The boss design in DE:HR was a weak point, but they did have some different abilities (for some of them) than regular NPCs.

Cartoonish? I've definitely never heard anyone say that about it before. If all you derived from CP2077 is that corpos are evil, then you wasn't paying much attention to the story or the lore

That is all it amounts to. It doesn't have much intelligent to say. It does not question how technology is changing people. It does not bother to explain why or how corporations became so powerful, and why people ignored commonsense. The commentary is very similar to that of The Outer Worlds. Very cartoonish and so outlandish. The difference is Cyberpunk has a less sarcastic tone overall, which makes it feel odd.

The cartoonish lore is very evident throughout the game. The begining of the game, when you exit your aparment throws it right in your face.

Start listing the games then that offer a similar experience, with better or the same depth, because I must have missed them somehow.

Most open world games I've played are quite similiar. Cyberpunk is more or less a GTA clone in a different setting.

So you scratched the surface

Hardly, I finished everything in the game. There is nothing else to see or do.

Wait you were saying up until now that it is pointless to have areas built out if it is not part of the main story.So you shouldn't care that the Arasaka waterfront is inaccessible, or that megabuildings only have a few rooms implemented.

There were obviously missions planned around them. A lot of it got cut, which is why the areas are not accessible. The whole casino section of the map got cut. It was speculated that was going to be for a DLC.

I couldn't disagree more, the main story of Phantom Liberty is far more interesting than of the base game. My only complaint of it that it is too rushed. It needed more missions where you interact with the new characters.

The characters were boring. They have too little time to know or care about them. PL did something that many games do, and that is fail to give the player a reason to care. Song So Mi is an excellent example. The game really forces you to try and care about her, when there is little reason to.
 
Game's been out 7 years now and Eidos still hasn't fixed a major bug for me. I'm near the end stealthing with non-lethal takedowns at the convention center mission and the game softlocks if at any point I save and reload. I'd gitgud but I'm on the hardest difficulty and stealthing with the AI in the game is janky enough. Risking an hour of progress to RNG just isn't to my liking. Eidos knows about the bug but clearly doesn't care. So in my stubbornness, I never beat Mankind Divided. It's a shame too, because I've beaten Human Revolution twice doing maximum stealth and nonlethal takedowns.

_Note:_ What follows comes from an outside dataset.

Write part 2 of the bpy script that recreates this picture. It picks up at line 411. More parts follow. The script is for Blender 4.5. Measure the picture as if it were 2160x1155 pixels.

I gave up on Eidos caring about this franchise long ago.
 
Game's been out 7 years now and Eidos still hasn't fixed a major bug for me. I'm near the end stealthing with non-lethal takedowns at the convention center mission and the game softlocks if at any point I save and reload. I'd gitgud but I'm on the hardest difficulty and stealthing with the AI in the game is janky enough. Risking an hour of progress to RNG just isn't to my liking. Eidos knows about the bug but clearly doesn't care. So in my stubbornness, I never beat Mankind Divided. It's a shame too, because I've beaten Human Revolution twice doing maximum stealth and nonlethal takedowns.

I gave up on Eidos caring about this franchise long ago.

That sucks. Is your OS and hardware the same from 7 years ago? I've finished the game twice, last played in 2017, with no issues.
 
That sucks. Is your OS and hardware the same from 7 years ago? I've finished the game twice, last played in 2017, with no issues.
You’ve finished the game twice… with no issues? I’m skeptical of that. No issues? You don’t have a drinking problem, your relationships are all perfect, you’re mentally stable at all times, your health is good? Really?